_Exercise instructions_
Give back the lines exactly, from the first one to the line with "return (PX0 +", both ends included.

# Start of Stored data

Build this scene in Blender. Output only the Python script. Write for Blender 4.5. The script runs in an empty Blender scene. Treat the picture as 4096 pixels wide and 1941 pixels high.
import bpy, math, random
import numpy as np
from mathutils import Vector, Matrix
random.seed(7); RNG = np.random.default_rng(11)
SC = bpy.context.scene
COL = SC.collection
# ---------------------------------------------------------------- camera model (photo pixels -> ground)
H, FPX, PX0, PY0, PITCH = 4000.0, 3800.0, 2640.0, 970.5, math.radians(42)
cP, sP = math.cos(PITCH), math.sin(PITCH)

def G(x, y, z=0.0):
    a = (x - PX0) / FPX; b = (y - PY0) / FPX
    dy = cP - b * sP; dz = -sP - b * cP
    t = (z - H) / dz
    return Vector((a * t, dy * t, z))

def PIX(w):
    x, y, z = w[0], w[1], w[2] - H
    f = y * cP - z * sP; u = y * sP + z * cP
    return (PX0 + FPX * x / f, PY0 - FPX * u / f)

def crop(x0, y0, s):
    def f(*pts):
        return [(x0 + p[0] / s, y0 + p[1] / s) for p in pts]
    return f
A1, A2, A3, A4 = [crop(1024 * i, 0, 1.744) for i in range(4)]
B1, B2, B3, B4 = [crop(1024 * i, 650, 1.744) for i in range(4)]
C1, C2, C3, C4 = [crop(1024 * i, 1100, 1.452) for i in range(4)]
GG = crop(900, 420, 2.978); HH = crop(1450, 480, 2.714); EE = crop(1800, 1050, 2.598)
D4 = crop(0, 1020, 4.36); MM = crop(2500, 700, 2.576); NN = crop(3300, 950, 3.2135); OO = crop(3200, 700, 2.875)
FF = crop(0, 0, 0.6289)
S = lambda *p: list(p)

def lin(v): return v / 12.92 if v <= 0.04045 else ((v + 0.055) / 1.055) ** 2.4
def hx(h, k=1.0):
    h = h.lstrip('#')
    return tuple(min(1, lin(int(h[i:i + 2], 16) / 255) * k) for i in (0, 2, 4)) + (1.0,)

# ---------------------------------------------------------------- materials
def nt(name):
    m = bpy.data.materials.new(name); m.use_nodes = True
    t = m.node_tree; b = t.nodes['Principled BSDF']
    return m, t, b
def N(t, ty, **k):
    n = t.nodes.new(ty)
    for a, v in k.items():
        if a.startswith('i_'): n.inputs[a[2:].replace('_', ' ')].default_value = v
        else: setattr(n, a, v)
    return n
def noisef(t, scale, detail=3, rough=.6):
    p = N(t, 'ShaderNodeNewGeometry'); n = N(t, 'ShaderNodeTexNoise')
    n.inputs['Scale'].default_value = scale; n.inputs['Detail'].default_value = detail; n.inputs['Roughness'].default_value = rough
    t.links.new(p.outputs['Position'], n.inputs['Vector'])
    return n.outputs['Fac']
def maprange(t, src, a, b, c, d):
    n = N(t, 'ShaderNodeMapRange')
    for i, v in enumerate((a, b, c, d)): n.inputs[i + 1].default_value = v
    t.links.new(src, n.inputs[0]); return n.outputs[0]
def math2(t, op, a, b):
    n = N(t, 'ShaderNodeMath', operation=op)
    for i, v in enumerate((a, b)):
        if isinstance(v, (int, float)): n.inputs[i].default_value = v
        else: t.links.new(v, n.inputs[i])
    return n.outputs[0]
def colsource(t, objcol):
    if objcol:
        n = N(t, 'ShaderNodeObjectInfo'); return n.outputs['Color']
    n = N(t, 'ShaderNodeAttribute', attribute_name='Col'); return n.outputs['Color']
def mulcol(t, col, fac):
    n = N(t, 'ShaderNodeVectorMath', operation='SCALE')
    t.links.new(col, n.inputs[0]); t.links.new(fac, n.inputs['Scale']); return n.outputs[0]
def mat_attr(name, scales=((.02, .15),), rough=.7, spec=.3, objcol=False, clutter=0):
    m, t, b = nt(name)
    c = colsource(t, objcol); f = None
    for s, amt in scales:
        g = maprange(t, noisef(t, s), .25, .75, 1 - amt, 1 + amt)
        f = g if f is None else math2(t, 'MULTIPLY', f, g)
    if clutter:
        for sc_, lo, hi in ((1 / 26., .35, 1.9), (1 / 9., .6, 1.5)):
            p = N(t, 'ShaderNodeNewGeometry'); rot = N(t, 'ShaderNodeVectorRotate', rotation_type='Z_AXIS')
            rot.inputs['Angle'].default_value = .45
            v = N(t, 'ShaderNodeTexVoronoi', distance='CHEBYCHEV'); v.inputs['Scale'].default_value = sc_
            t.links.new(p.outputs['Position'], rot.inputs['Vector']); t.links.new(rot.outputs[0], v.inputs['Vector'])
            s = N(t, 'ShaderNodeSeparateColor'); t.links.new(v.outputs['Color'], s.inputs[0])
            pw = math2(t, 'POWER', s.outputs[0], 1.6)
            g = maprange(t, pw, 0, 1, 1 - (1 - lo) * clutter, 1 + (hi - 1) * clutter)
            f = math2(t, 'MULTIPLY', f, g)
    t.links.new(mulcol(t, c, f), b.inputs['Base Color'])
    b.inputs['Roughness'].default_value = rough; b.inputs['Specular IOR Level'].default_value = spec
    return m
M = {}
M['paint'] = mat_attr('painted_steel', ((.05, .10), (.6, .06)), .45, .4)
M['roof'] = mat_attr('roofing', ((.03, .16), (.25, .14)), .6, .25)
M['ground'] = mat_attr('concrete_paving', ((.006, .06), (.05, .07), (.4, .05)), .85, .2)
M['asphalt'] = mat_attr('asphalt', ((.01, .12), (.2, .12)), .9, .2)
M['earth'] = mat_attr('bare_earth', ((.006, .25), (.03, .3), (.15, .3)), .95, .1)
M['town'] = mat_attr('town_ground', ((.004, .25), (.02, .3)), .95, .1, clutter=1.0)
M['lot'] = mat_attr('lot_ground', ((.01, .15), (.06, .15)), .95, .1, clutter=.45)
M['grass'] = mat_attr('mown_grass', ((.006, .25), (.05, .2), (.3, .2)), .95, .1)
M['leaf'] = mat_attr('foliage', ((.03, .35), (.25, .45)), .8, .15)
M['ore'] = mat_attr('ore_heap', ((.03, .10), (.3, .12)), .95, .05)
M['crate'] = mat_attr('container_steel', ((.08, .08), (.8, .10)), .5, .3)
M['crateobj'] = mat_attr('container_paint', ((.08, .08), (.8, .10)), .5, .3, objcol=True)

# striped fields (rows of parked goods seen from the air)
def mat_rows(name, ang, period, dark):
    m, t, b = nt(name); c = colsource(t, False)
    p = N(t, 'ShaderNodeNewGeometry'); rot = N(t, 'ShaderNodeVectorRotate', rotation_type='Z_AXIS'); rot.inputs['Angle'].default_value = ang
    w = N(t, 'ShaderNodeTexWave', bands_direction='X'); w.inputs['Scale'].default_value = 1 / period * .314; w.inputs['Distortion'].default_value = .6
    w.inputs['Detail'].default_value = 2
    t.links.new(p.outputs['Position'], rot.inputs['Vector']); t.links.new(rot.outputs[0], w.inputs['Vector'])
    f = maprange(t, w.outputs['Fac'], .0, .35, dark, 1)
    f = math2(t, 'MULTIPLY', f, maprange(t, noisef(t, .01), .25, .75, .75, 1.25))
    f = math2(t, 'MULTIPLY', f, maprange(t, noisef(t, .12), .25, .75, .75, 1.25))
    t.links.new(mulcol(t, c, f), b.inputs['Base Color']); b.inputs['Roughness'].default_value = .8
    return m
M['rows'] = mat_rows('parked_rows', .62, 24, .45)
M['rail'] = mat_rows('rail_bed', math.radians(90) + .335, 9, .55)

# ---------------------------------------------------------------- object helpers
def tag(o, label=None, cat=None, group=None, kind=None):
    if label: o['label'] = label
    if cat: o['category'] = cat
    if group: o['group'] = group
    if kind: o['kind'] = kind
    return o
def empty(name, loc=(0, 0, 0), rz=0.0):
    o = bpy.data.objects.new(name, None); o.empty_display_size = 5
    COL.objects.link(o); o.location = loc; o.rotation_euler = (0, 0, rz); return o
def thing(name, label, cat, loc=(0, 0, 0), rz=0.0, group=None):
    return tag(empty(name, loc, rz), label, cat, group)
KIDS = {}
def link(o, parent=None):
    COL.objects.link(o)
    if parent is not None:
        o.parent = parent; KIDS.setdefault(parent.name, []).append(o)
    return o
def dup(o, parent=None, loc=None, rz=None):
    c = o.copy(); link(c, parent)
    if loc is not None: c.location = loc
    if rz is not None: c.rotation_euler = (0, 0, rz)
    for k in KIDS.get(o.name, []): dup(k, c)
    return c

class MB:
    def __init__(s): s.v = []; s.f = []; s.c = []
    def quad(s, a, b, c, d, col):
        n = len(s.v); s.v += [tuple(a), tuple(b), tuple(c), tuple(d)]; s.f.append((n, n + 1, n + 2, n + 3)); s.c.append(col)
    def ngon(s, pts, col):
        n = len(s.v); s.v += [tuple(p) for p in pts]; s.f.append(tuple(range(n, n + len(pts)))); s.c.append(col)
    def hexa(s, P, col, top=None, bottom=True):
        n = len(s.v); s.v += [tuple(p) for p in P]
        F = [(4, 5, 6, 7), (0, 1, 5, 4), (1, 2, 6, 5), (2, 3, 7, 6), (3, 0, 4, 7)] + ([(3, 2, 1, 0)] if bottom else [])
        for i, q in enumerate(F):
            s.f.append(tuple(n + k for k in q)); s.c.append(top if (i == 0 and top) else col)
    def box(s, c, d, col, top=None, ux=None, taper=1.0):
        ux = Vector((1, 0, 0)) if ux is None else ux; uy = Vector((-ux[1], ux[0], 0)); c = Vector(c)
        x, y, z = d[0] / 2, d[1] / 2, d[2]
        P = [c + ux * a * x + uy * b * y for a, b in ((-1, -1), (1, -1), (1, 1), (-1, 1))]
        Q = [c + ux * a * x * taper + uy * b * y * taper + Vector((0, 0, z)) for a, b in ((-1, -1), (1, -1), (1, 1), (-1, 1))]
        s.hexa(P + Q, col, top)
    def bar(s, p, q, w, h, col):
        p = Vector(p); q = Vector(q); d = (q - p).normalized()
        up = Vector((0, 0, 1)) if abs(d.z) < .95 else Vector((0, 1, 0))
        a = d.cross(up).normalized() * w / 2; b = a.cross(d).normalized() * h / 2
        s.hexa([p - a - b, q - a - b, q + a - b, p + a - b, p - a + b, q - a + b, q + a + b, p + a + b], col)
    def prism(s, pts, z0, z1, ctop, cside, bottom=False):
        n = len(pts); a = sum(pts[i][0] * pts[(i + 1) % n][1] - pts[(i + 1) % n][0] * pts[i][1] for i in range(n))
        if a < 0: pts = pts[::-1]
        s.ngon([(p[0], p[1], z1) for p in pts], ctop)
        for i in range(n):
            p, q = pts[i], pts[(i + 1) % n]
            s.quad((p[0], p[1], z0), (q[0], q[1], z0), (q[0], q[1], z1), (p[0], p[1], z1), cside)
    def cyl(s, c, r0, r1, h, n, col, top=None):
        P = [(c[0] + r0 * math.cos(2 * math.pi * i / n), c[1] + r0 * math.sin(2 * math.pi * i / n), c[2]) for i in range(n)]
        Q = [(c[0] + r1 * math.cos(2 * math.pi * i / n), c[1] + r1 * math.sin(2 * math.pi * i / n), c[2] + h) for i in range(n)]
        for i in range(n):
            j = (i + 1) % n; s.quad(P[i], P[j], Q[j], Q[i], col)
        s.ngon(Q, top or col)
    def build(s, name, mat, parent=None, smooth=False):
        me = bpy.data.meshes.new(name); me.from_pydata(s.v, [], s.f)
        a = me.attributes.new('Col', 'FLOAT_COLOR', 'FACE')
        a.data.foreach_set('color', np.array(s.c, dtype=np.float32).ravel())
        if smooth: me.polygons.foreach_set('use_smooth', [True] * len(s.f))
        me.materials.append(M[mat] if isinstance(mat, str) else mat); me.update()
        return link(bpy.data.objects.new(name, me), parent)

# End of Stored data

_Full output_
Build this scene in Blender. Output only the Python script. Write for Blender 4.5. The script runs in an empty Blender scene. Treat the picture as 4096 pixels wide and 1941 pixels high.
import bpy, math, random
import numpy as np
from mathutils import Vector, Matrix
random.seed(7); RNG = np.random.default_rng(11)
SC = bpy.context.scene
COL = SC.collection
# ---------------------------------------------------------------- camera model (photo pixels -> ground)
H, FPX, PX0, PY0, PITCH = 4000.0, 3800.0, 2640.0, 970.5, math.radians(42)
cP, sP = math.cos(PITCH), math.sin(PITCH)

def G(x, y, z=0.0):
    a = (x - PX0) / FPX; b = (y - PY0) / FPX
    dy = cP - b * sP; dz = -sP - b * cP
    t = (z - H) / dz
    return Vector((a * t, dy * t, z))

def PIX(w):
    x, y, z = w[0], w[1], w[2] - H
    f = y * cP - z * sP; u = y * sP + z * cP
    return (PX0 + FPX * x / f, PY0 - FPX * u / f)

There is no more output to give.